Back to Segafredo's.

The young barista got much better at hand signal communication and pigeon English by the time this day was over. 

Fortunately two Saudi men were having coffee in the shop.  One spoke English, one did not.  The one who did not knew exactly how to get where we needed to go, right down to the last traffic intersection.  The one who did, wrote it all down.

Their directions took us past the second McDonalds.

Finding our hotel had taken us almost as long as finding Hofuf.   The whole affair was quite exhausting.



After a little kip, we headed out for dinner and to see the sights.  The gentlemen who had given us directions had recommended visiting the 'place with moving lights'.  They had given us directions to that as well.

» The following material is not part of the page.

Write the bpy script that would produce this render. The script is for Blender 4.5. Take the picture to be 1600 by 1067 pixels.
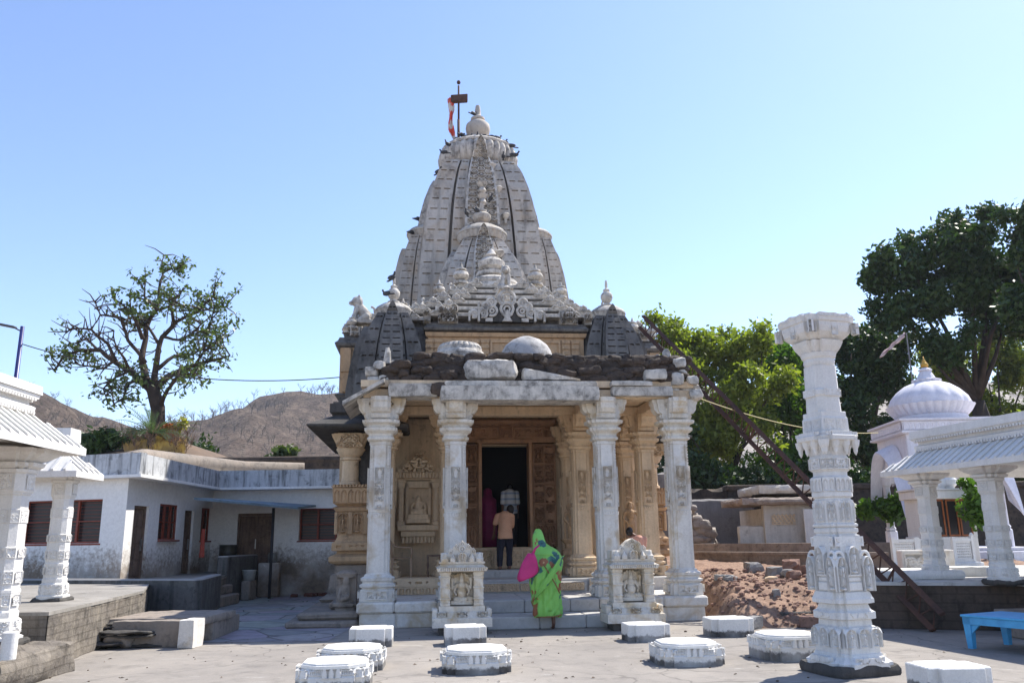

We spent the evening at a local park with rides and music and a fountain light show.  We tried some freshly baked local bread made with dates...very nice. 

video


And we watched an acrobatic troupe performing.  The audience had to be split up to watch the show, men one side of the outdoor auditorium, women the other.

The women got a real treat.  The troupe performed right in front of them, tight leggings and all.  The men's view, reported Glenn, was terrible.  They couldn't see much at all.  We did wonder if, the next night, the seating arrangements would be changed.

I sent Glenn a text while Mum and I were seated amongst the ladies. 
'Where are you sitting?
'Next to the guy in white'...

Smart arse!


video

The ladies we were sitting among were very friendly and starting chatting, asking where we were from, how we liked Hofuf, how long we were staying - all in English.  My Arabic is not going well at all due to the local persons proficiency at my native language.  The young women even flipped up their niqab's so we could see how pretty they were!  I have to say, I was surprised and possibly slightly afraid.  Niqab flipping at fun parks was not what I expected to see and I could imagine the Morality Police blaming such activity on the terrible influence of the western women present!  But the ladies were so charming and so much fun, that any thoughts of trouble left as we shared a laugh on the seats of the outdoor amphitheater.

We had a great time at the park.  It was nice experiencing a Thursday night out with the locals in Hofuf and we were looking forward to the next day and the Caves of Ali Baba.